___ DATA SECTION

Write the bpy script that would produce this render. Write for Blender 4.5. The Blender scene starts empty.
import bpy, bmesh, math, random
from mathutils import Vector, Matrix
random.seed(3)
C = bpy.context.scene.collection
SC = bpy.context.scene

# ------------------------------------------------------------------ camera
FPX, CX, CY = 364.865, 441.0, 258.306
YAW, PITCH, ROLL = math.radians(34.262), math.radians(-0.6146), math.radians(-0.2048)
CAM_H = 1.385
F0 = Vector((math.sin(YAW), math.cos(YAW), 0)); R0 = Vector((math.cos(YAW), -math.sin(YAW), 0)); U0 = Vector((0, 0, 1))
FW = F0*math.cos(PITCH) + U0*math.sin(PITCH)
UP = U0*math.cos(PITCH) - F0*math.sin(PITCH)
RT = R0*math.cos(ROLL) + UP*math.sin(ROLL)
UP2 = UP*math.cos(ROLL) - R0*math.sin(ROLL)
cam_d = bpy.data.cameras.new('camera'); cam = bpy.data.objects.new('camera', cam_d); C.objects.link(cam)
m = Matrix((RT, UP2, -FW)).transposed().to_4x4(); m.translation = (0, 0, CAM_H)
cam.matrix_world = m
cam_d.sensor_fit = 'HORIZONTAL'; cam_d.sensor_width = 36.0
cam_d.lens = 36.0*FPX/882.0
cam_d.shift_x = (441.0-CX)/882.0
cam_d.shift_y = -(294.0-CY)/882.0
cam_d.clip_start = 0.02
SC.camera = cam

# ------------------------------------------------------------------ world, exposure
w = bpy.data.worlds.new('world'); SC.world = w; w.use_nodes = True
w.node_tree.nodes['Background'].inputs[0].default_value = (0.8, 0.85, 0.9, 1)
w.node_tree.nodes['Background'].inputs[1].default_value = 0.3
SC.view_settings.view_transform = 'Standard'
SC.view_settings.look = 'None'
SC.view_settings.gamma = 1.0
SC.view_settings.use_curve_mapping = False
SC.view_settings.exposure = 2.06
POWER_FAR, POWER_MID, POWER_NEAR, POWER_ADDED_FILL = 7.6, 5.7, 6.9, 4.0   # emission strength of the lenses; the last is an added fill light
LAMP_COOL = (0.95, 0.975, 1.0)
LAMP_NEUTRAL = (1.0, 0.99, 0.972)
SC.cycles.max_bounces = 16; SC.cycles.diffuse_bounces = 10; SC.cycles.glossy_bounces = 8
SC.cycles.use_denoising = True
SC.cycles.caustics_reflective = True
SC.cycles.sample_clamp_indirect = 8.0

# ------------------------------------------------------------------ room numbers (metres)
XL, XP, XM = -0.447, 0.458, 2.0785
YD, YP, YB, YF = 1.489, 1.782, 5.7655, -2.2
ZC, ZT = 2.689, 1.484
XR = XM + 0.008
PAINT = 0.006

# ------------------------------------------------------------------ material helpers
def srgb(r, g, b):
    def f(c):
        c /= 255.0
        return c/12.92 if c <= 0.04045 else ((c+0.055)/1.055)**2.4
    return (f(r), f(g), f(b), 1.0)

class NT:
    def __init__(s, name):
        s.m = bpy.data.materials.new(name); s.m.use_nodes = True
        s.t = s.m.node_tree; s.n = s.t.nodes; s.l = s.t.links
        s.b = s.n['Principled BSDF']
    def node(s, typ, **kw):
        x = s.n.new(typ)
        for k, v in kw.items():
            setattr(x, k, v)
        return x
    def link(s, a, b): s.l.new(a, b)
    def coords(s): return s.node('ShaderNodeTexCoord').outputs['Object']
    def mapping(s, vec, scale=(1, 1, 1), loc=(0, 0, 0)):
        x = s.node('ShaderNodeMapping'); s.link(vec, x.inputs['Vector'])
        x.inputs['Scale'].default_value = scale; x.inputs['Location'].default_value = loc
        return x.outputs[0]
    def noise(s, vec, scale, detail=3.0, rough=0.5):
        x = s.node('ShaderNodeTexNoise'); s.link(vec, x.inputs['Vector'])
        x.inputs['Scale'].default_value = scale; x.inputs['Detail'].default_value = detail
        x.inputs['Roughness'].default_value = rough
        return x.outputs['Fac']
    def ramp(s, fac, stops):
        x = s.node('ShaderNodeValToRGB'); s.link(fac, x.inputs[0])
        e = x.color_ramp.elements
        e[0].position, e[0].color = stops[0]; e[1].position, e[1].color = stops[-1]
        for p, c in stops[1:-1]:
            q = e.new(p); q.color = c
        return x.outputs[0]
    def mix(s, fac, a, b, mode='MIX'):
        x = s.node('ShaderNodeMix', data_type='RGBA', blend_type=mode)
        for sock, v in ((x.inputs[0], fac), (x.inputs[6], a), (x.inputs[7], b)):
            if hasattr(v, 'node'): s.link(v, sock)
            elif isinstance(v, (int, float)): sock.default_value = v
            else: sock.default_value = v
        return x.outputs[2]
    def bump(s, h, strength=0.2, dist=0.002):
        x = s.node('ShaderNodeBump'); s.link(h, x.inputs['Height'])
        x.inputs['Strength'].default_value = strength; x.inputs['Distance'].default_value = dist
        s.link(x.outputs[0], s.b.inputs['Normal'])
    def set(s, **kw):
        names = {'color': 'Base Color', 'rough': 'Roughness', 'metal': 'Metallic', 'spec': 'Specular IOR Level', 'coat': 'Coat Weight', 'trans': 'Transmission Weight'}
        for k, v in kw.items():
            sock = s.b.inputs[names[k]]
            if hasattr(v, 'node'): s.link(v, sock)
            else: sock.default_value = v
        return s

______

TASK TO CARRY OUT =
Beginning at the top of the data, extract each line through the line containing "SC = bpy.context.scene" and return those lines exactly, with nothing added.

TASK ANSWER =
Write the bpy script that would produce this render. Write for Blender 4.5. The Blender scene starts empty.
import bpy, bmesh, math, random
from mathutils import Vector, Matrix
random.seed(3)
C = bpy.context.scene.collection
SC = bpy.context.scene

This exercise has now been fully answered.